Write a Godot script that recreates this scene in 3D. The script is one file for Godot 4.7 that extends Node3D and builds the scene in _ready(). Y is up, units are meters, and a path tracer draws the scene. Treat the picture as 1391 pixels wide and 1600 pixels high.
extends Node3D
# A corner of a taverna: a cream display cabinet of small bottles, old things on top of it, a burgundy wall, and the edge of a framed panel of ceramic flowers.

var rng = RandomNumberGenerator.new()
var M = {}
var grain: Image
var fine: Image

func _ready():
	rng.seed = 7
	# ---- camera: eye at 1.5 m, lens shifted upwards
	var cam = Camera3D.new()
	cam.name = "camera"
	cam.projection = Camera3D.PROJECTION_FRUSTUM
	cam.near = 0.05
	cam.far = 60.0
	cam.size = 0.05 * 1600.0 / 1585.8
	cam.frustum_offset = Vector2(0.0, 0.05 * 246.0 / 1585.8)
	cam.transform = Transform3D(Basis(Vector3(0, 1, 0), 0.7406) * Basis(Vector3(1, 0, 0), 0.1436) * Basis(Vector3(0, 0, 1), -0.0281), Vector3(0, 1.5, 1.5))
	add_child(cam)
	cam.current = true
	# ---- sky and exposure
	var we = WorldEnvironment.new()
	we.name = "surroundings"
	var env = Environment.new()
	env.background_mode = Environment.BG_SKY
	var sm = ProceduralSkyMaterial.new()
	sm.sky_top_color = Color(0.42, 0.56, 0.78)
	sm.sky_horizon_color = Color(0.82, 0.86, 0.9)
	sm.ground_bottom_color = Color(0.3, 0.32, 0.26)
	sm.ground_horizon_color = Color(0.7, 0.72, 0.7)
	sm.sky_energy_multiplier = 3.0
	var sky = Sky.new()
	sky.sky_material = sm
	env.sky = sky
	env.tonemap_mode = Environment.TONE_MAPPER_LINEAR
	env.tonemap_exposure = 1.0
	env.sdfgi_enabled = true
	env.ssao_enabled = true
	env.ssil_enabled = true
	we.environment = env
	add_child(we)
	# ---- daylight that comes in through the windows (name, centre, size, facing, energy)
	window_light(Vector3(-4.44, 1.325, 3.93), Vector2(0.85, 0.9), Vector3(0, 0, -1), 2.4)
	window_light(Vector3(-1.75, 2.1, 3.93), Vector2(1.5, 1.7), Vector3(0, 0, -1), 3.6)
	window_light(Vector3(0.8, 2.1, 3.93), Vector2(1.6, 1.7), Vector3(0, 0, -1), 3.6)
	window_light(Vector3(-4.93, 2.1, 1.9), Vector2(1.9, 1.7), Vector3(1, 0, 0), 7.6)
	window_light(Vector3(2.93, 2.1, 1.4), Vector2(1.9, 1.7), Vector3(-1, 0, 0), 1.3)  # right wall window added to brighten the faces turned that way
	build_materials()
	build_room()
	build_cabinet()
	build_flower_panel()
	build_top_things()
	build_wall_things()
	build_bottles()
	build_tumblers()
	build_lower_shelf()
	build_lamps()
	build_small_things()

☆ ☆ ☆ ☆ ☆

Your task → Return exactly the leading lines of the listing, stopping after the line in which "var fine: Image" occurs.

Written answer →
Write a Godot script that recreates this scene in 3D. The script is one file for Godot 4.7 that extends Node3D and builds the scene in _ready(). Y is up, units are meters, and a path tracer draws the scene. Treat the picture as 1391 pixels wide and 1600 pixels high.
extends Node3D
# A corner of a taverna: a cream display cabinet of small bottles, old things on top of it, a burgundy wall, and the edge of a framed panel of ceramic flowers.

var rng = RandomNumberGenerator.new()
var M = {}
var grain: Image
var fine: Image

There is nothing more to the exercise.